Peu importe. Ce qu'il faut relever ici, c'est déjà le fait même des démissions. Même si certains les minimisent, il faut tout de même faire relever qu'elles sont la preuve de ce que la réconciliation sera assez difficile en ce moment et en si peu de temps. En effet, on a l'impression que c'est à ceux qui ont soutenu la modification de l'article 37 de la Constitution qu'il faut pardonner. C'est une grosse erreur si on veut la réconciliation de ce seul côté. Car sur le plan juridique, les partisans de la modification de l'article 37, y compris le président Blaise Compaoré ont respecté la Constitution jusqu'à la démission de celui-ci.

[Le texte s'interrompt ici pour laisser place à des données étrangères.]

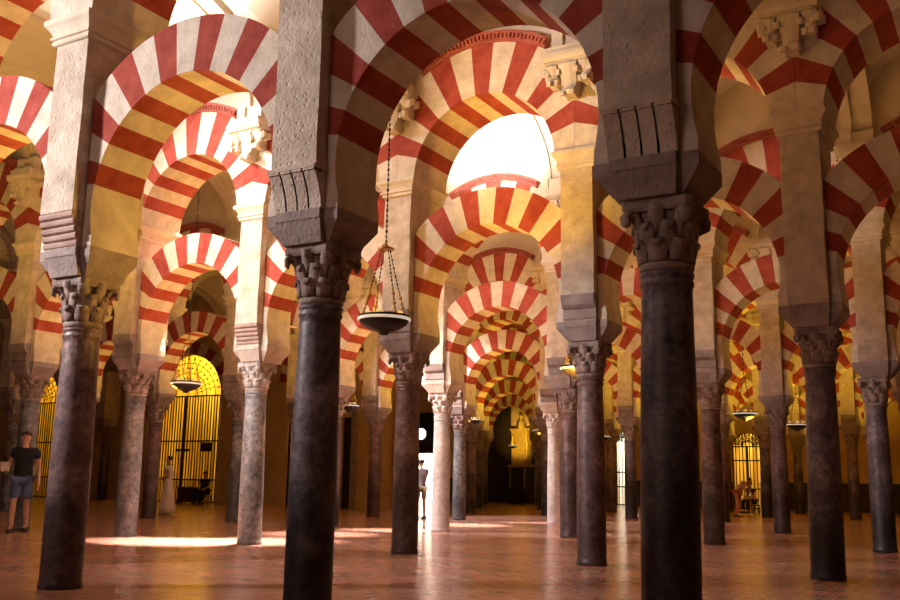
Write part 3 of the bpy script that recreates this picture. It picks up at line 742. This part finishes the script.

Il est même allé plus loin en souhaitant que la même Constitution soit respectée après son départ. D'où le recours fait à l'article 43 avant de démissionner.

En Côte d'Ivoire, Simone Gbagbo a été condamnée pour, entre autres chefs d'inculpation, « participation à un mouvement insurrectionnel » qui a eu pour conséquences des pertes en vies humaines. L'insurrection est-elle prévue par la Constitution burkinabè ? Quelle qu'elle soit ? Populaire ou non ? Fait-elle partie des modes de conquête du pouvoir ou de manifestation ? Toujours en Côte d'Ivoire, après la condamnation de Simone Gbagbo, des voix se sont une fois de plus élevées contre ce qui pourrait apparaître comme la « justice des vainqueurs ». En d'autres termes, la réconciliation et la justice ne doivent pas concerner que les vaincus ; il y a également les vainqueurs. Quand des gens utilisent les ruines de l'Assemblée nationale, après l'avoir incendiée, comme décor, il y a problème. Ne reste-t-il pas à utiliser les tombes des martyrs ou leurs images pour les mêmes raisons ?

Le Burkina Faso a vécu une période très difficile de son histoire. Par la faute de tous ses fils et filles. S'il doit y avoir réconciliation, c'est tout le monde et personne. La Commission nationale de réconciliation et de réformes constitutionnelles doit donc travailler dans un premier temps à mettre dans la tête de certaines personnes que le pardon est réciproque. Que celui qui pardonne ou qui demande pardon n'est pas toujours celui qui a tort. Par conséquent, demander aujourd'hui d'exclure des Burkinabè, quels qu'ils soient ou quel que soit ce qu'ils aient fait, c'est travailler contre la réconciliation. Et pourtant, le pays ne peut véritablement sortir de la crise et réussir des élections démocratiques, équitables et transparentes sans qu'il y ait eu réconciliation. Ce qui toutefois n'exclut pas la notion de justice.